The central issue in the case was whether the subrogation provision in the plan’s SPD was binding.  The Sixth Circuit rejected the participant’s argument that the subrogation provision was not controlling because it was included only in the SPD, which ordinarily would not be the operative plan document.  Two documents were related to the plan: the trust agreement and the SPD.  The participant argued that the trust agreement was the operative plan document, and because it did not contain a subrogation provision, the subrogation provision in the SPD was not binding.  The Sixth Circuit, however, found that the trust agreement did not contain the customary provisions of an ERISA health plan (such as a description of the available benefits and how to obtain them).  Instead, it merely authorized the trustees to establish a written plan providing the “detailed basis on which” benefits would be paid.  The Sixth Circuit acknowledged Amara’s holding, but nonetheless concluded that nothing in Amara prevents a document from functioning as both the plan document and the SPD.  Here, the court observed, there were no conflicting documents; there was only one document.  No separate plan document existed. The SPD was, therefore, “two documents in one”—the SPD and the plan.  Accordingly, the court concluded that the subrogation provision in the SPD was enforceable.  

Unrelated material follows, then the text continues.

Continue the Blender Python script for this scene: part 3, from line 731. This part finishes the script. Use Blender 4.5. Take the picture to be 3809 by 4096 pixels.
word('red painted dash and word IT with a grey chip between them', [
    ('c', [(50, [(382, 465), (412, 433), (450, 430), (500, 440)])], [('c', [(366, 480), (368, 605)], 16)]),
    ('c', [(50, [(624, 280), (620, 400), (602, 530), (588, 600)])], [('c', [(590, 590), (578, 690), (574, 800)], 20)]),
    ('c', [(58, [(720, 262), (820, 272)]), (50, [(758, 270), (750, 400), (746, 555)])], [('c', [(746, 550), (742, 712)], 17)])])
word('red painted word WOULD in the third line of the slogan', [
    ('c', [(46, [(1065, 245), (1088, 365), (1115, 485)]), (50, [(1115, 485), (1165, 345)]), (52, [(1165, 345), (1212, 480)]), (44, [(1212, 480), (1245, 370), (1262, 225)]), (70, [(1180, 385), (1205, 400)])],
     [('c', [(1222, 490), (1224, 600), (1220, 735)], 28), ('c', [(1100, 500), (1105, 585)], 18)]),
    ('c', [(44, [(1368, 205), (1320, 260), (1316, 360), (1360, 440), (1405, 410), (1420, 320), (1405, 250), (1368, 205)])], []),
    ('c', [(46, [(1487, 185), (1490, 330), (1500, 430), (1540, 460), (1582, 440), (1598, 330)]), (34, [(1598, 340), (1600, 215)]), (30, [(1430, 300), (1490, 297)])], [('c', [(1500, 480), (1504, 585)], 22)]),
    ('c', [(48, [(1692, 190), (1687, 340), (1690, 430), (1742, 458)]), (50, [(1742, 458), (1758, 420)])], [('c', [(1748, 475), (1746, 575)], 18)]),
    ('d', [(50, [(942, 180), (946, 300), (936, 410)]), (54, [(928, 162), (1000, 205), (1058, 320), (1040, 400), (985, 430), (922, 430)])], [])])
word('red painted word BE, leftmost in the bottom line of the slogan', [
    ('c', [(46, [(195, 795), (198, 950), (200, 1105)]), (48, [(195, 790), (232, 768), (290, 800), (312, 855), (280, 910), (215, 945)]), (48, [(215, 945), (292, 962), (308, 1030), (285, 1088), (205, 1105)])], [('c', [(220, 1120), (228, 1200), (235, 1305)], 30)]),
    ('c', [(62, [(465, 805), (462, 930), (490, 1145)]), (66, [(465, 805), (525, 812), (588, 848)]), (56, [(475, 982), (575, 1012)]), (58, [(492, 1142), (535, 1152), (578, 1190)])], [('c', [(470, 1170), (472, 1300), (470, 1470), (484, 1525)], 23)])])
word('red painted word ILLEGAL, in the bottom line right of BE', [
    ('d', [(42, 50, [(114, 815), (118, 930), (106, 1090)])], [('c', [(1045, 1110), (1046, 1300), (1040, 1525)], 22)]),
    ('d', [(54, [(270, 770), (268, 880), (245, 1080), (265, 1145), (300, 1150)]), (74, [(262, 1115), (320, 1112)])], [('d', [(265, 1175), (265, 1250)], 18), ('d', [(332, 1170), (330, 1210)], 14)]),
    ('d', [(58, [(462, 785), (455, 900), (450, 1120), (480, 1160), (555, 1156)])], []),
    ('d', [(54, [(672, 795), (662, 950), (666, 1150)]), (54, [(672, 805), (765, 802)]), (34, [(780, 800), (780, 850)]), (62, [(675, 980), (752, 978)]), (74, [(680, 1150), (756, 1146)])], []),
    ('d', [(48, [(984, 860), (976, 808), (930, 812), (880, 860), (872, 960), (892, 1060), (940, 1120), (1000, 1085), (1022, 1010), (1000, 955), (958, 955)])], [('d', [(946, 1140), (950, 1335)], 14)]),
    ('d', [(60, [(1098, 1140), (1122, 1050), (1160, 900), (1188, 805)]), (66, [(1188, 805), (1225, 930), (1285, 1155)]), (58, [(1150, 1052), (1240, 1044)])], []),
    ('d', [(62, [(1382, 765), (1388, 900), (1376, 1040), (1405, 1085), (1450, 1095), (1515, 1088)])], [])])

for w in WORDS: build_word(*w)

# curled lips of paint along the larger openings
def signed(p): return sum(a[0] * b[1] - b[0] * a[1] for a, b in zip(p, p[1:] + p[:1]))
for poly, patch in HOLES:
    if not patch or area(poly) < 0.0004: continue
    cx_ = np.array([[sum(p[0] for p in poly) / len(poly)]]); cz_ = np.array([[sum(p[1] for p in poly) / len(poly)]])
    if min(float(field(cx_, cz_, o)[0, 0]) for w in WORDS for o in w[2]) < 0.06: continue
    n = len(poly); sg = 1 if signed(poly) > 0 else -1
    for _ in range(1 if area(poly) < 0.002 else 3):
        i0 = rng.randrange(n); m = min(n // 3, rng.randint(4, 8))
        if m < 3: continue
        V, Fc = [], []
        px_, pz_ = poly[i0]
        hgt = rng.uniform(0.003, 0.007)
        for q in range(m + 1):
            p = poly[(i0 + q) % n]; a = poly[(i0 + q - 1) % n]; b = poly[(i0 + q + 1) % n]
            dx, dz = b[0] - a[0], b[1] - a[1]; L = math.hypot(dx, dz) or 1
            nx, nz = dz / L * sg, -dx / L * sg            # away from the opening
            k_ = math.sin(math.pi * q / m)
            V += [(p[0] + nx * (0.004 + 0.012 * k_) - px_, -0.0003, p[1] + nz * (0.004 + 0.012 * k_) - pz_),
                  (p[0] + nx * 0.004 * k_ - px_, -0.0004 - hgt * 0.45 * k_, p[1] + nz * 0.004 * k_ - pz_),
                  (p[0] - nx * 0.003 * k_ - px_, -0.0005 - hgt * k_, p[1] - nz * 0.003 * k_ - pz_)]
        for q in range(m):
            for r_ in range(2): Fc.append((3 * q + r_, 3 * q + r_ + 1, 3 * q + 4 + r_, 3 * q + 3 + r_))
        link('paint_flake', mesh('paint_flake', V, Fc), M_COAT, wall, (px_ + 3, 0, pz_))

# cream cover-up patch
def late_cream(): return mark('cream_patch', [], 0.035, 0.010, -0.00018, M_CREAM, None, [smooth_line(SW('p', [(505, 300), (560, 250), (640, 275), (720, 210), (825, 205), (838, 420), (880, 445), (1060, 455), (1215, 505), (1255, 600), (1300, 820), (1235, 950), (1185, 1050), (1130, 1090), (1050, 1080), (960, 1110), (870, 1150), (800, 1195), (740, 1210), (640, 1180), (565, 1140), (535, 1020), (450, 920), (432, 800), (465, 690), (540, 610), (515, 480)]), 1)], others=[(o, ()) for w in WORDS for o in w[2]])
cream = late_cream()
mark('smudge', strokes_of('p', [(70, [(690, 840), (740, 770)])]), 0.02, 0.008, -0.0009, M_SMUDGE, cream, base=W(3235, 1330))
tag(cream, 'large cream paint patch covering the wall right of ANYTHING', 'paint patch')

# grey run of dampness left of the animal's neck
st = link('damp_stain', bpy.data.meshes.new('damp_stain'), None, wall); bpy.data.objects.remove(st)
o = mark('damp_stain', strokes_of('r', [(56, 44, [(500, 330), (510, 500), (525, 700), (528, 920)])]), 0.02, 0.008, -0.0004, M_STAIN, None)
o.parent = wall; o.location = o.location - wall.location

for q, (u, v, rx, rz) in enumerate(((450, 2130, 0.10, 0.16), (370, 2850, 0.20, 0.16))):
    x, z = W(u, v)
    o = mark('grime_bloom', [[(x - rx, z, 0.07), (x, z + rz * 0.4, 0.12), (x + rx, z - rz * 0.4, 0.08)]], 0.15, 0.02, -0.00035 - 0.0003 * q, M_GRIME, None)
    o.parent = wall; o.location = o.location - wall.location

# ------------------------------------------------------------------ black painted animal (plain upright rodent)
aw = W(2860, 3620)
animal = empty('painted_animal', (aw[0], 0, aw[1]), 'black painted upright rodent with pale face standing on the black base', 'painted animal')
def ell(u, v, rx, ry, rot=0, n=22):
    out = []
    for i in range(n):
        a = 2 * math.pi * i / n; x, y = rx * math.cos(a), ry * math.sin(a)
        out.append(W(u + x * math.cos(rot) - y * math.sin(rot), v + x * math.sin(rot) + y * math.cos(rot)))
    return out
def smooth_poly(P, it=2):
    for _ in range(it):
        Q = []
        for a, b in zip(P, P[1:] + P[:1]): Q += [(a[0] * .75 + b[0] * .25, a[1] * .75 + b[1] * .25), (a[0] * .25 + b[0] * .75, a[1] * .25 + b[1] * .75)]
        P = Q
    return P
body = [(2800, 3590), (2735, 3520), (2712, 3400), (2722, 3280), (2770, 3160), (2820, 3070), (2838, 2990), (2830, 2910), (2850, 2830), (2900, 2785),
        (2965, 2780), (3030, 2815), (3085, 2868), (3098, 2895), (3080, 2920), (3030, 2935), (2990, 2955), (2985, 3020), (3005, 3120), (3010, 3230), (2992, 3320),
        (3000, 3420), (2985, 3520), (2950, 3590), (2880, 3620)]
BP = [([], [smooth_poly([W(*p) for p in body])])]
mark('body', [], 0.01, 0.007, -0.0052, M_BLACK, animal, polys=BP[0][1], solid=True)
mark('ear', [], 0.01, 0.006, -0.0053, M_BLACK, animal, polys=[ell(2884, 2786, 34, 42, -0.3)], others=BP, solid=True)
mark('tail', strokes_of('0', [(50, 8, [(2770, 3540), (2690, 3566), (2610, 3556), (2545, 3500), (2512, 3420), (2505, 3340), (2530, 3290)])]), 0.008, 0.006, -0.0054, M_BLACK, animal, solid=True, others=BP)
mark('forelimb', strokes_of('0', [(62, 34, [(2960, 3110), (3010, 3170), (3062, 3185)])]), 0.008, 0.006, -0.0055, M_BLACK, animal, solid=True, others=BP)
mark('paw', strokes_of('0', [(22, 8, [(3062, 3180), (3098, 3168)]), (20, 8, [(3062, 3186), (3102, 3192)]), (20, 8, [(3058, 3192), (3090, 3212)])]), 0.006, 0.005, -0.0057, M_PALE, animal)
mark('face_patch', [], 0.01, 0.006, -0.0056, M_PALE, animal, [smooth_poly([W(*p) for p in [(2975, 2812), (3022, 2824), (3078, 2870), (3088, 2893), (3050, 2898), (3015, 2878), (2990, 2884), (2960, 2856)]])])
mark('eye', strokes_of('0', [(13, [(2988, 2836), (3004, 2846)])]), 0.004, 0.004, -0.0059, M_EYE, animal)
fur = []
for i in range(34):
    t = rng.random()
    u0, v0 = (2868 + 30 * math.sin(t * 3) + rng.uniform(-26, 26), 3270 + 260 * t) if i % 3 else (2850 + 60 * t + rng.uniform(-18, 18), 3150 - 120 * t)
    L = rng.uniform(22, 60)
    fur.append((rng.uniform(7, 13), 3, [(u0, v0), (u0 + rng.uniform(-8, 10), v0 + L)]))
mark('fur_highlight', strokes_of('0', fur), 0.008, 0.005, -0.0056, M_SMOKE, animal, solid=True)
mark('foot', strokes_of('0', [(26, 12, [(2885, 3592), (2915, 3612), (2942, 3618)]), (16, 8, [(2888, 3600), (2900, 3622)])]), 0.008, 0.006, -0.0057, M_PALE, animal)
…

The Sixth Circuit’s decision is consistent with recent decisions from other federal circuit courts of appeals.  These decisions addressed situations in which there was no plan document, other than the SPD, containing the customary hallmarks of an ERISA plan.  Therefore, they leave unresolved the issue of whether terms in an SPD are binding when there is, in fact, a separate plan document that does not include those terms.  Amara makes clear that an SPD cannot control when it conflicts with the plan document.  But what if the SPD contains a term addressing an issue not addressed in the main plan document?  It is not clear from Moore how the Sixth Circuit would resolve that issue.  Consequently, plan administrators should continue to review their plan documents and SPDs for consistency and, as a fail-safe, ensure that their plan documents contain a term expressly incorporating their SPDs.